* Short problem
Everything from the line containing "Recreate this scene" down to the line containing "S.view_settings.exposure = 2.5;" is to be returned exactly; include both boundary lines and leave out all others.

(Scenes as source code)
▼

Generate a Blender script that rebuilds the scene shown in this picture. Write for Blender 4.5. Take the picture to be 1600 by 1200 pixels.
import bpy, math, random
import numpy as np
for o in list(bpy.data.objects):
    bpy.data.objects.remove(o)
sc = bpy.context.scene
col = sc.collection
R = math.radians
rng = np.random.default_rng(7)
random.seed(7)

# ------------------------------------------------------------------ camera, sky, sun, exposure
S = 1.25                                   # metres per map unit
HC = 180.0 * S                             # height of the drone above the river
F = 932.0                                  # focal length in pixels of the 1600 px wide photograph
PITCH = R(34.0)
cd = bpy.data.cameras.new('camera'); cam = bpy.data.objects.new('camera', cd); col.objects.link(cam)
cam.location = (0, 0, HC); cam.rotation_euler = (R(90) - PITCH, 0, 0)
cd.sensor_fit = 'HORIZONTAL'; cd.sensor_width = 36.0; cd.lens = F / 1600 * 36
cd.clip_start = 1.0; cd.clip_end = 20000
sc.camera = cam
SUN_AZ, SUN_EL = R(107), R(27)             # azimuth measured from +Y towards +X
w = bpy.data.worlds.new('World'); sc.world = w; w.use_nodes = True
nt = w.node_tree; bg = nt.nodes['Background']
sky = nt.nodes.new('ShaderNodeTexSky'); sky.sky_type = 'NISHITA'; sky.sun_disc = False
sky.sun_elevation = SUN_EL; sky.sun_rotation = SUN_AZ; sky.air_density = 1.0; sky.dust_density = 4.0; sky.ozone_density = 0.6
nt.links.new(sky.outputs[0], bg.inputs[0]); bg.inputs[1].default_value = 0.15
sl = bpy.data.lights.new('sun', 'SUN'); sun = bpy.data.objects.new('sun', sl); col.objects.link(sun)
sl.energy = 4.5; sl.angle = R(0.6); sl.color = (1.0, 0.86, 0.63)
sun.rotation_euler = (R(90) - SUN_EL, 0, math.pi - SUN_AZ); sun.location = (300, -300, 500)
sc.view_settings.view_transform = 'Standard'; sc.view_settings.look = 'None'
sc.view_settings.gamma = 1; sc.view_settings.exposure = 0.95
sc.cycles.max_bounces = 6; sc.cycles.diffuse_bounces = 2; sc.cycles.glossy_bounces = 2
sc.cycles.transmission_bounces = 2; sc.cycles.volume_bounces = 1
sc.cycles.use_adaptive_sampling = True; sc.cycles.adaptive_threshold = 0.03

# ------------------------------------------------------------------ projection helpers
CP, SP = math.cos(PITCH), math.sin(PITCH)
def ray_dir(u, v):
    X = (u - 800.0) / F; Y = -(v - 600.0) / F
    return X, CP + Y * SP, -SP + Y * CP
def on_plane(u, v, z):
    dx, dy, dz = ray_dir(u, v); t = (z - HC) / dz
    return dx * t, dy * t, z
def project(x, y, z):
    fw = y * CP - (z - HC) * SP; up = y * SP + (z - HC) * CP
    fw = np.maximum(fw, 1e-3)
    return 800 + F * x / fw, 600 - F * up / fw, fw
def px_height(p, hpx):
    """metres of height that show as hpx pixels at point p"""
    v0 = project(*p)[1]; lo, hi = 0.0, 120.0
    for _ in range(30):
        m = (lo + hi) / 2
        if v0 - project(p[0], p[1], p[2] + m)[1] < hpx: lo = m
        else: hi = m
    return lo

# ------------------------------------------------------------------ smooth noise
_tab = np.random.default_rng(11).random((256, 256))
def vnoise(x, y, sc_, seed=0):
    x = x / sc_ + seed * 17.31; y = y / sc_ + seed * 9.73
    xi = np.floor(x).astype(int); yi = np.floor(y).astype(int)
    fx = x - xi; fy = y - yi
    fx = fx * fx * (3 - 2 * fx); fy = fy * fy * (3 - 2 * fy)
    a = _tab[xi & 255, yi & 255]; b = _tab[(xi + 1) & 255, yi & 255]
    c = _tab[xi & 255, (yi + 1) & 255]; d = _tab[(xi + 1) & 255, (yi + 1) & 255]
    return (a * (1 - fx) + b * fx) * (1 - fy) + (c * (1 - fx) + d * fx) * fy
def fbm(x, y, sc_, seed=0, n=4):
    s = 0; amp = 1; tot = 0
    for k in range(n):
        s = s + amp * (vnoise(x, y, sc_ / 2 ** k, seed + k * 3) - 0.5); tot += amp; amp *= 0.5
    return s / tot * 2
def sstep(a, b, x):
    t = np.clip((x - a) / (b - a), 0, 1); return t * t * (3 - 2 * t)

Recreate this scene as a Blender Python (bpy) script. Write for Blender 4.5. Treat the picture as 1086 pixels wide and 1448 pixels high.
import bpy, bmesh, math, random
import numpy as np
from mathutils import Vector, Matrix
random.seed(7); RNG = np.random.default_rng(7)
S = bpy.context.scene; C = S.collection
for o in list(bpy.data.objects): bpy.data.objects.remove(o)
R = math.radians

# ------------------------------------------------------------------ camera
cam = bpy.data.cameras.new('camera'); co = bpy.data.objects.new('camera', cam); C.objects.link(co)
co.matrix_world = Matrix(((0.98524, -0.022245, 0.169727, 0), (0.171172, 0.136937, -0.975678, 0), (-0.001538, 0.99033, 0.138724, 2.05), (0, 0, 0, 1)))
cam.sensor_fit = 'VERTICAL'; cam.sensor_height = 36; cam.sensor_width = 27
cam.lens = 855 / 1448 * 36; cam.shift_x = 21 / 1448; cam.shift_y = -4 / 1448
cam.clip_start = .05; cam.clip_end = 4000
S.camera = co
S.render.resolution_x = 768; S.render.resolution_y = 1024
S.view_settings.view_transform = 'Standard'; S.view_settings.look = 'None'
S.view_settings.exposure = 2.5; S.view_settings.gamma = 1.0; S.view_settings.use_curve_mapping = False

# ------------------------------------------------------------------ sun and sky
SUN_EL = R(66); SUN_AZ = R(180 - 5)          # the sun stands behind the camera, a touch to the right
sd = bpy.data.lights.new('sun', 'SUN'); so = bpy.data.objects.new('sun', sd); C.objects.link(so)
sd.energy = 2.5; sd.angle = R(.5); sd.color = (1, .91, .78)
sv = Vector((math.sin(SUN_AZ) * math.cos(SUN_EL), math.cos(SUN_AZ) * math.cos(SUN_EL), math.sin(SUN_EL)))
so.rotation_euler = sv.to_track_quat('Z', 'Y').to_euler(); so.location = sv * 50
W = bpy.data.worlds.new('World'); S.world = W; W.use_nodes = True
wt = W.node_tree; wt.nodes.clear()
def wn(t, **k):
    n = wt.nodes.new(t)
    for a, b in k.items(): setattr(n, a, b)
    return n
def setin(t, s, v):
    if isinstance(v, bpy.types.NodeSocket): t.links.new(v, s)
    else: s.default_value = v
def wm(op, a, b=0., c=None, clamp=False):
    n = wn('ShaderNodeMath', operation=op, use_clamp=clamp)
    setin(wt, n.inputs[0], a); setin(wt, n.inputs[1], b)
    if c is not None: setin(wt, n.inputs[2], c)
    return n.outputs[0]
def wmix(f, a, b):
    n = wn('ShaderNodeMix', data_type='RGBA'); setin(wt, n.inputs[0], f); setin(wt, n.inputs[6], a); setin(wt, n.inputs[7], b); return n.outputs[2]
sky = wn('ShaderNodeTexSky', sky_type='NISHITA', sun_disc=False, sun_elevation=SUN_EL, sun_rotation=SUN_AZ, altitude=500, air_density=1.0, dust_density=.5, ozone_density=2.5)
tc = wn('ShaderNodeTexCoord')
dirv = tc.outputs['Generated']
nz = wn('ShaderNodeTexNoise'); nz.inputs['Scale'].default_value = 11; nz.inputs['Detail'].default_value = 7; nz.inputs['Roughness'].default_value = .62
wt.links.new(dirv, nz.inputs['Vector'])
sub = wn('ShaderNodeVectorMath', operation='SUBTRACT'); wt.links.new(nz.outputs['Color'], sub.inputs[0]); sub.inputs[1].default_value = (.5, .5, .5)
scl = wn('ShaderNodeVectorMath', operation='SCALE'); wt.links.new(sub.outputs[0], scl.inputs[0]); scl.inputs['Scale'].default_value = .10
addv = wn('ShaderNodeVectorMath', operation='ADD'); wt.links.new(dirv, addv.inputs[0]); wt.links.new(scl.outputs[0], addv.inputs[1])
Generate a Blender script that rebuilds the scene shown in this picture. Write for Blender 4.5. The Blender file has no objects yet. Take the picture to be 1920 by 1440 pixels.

▲

* Output of the task
Recreate this scene as a Blender Python (bpy) script. Write for Blender 4.5. Treat the picture as 1086 pixels wide and 1448 pixels high.
import bpy, bmesh, math, random
import numpy as np
from mathutils import Vector, Matrix
random.seed(7); RNG = np.random.default_rng(7)
S = bpy.context.scene; C = S.collection
for o in list(bpy.data.objects): bpy.data.objects.remove(o)
R = math.radians

# ------------------------------------------------------------------ camera
cam = bpy.data.cameras.new('camera'); co = bpy.data.objects.new('camera', cam); C.objects.link(co)
co.matrix_world = Matrix(((0.98524, -0.022245, 0.169727, 0), (0.171172, 0.136937, -0.975678, 0), (-0.001538, 0.99033, 0.138724, 2.05), (0, 0, 0, 1)))
cam.sensor_fit = 'VERTICAL'; cam.sensor_height = 36; cam.sensor_width = 27
cam.lens = 855 / 1448 * 36; cam.shift_x = 21 / 1448; cam.shift_y = -4 / 1448
cam.clip_start = .05; cam.clip_end = 4000
S.camera = co
S.render.resolution_x = 768; S.render.resolution_y = 1024
S.view_settings.view_transform = 'Standard'; S.view_settings.look = 'None'
S.view_settings.exposure = 2.5; S.view_settings.gamma = 1.0; S.view_settings.use_curve_mapping = False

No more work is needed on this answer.